Southern Stages: Where was Love in the Dark recorded?
Partridge: Most of it was recorded at Great Hill Studios in Nashville with my buddy Shawn Byrne. He produced my first record as well.
Southern Stages: How would you describe your writing process?
Partridge: I just write whenever I feel the need to. I paint too, so I make stuff every day.
Southern Stages: Which came first for you – music or painting?
Partridge: They kind of started around the same time. I was 26 or 27 years old in Middlesboro, Ky. pastoring a church and not really satisfied and kind of lost. I started writing and painting at about the same time.
Southern Stages: Have music and art always been parts of your life or did those interests come later?
Partridge: I loved listening to music, but I didn’t know anything about art – I still really don’t [laughs]. I never really tried to write music until I was in my mid-20s.
Southern Stages: If you will, talk about the path that led you to music and art.
Partridge: I left home at 18 and got a theological education. I went to four Bible colleges in four years, married a woman I met at the third Bible college on the day after I graduated from the fourth one – her name’s Cathy. We started having children and I was preaching up in Northwest Georgia at that time and then I got called to pastor a church in Kentucky when I was 25. By the time I was 27, I’d had all I could take of that and had one of those pivotal moments in my life and I decided to change direction. I moved back to Mobile with my wife and two children and quit the ministry. I joined the Air Force and went to the desert in 2013 and 2014 to participate in a war. When I was over there, I realized that all I’d ever done was bring negativity and violence into the world. I had been writing these songs and painting these pictures for eight or nine years. I told God that if he let me come home, I’d try to put a little beauty into the world. I got home and I played my first song in front of people in 2015 and it led to this.
Southern Stages: Given the life changes you made by pursuing music and art, has your family been supportive of your new direction?
Partridge: It wasn’t immediate, but everyone around me is supportive.
Southern Stages: Some artists tell me – given easy access to listeners via modern outlets such as Youtube, Spotify and satellite radio – that this is a great time to be in your position. Others say the current climate fosters over-saturation and therefore makes it difficult to be found among the crowd. How do you feel about the current state of the music industry?
Partridge: I get to make art for a living and, if this was pre-Internet era, I probably wouldn’t have ever had that opportunity. The world wide web allowed me to connect with people all over the globe.

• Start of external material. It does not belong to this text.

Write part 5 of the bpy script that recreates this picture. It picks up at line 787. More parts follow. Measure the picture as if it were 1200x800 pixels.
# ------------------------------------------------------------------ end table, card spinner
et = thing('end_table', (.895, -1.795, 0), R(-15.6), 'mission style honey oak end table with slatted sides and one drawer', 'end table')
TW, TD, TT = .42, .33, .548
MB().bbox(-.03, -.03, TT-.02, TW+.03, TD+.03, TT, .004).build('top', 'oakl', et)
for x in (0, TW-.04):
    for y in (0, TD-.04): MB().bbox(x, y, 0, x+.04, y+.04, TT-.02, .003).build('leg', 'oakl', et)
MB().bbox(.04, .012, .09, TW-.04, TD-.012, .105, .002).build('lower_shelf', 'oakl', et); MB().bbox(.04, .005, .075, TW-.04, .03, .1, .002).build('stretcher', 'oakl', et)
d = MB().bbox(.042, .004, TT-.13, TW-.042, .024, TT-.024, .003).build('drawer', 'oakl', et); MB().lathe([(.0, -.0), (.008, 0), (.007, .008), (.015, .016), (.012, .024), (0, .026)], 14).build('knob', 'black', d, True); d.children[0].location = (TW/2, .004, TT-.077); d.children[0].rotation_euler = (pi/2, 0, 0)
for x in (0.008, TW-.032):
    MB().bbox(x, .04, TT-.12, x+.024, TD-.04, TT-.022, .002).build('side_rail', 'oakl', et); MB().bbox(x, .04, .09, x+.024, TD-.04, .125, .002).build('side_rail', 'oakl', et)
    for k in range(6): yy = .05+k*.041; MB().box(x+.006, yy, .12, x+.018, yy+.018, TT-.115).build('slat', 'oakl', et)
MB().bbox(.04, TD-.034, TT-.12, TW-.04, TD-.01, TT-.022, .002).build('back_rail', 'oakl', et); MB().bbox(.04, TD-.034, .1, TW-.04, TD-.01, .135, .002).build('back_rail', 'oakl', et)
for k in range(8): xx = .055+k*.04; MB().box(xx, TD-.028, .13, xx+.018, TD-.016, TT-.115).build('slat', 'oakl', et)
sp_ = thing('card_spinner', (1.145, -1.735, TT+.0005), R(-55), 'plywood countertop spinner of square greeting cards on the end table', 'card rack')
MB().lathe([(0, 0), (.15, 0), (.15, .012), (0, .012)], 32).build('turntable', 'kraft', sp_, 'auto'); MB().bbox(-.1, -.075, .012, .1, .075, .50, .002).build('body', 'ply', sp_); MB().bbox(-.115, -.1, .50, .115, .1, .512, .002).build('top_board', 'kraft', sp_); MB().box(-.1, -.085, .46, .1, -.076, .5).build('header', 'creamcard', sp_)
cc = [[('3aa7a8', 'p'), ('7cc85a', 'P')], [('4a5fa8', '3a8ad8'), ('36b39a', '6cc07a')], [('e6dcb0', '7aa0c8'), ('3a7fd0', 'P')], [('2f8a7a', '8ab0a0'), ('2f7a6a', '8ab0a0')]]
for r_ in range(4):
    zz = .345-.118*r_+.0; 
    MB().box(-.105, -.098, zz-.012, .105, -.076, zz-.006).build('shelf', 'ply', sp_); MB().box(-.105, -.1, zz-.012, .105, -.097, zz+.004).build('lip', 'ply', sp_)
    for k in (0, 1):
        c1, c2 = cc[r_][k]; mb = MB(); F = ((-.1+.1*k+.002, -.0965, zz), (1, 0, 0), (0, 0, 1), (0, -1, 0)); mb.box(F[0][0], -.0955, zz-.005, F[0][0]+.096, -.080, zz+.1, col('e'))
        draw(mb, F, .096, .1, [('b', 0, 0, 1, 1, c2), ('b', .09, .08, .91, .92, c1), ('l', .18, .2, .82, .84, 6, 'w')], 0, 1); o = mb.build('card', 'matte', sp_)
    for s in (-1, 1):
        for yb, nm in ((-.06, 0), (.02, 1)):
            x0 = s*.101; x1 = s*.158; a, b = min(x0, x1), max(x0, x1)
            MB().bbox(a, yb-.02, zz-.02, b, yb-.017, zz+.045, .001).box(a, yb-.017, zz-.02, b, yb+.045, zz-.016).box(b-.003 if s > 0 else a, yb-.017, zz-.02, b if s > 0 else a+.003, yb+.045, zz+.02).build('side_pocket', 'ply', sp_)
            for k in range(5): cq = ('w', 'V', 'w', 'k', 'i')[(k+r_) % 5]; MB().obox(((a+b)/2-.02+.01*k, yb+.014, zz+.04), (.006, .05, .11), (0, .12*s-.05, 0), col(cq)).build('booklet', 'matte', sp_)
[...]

I don’t have a huge fan base, but what fan base I have is extremely supportive and I make a living doing it – I’m never going to complain about it. I mean it is hard to get your stuff heard and there are thousands of people putting out music, but I go old-school on that. I don’t look at trying to build a fan base via the Internet. I try to build my fan base the old-fashioned way – by just going out and playing music for folks and hanging my art in places. I’m able to stay to connected with those people digitally and I think that’s the best way to do it. If you’re in your bedroom putting out records and you’re not out there trying to build a fan base, I can see where you can get frustrated.
Southern Stages: How does your schedule look going forward?
Partridge: It’s jam packed – I’ve got all the shows I want, honestly. I think I’ve slept in my own bed 15 nights since the second week of January. I’m about to head to Europe in a couple of weeks and I’ll be there for three or four weeks. Then I come and I’ll just be busting my ass for the rest of the year.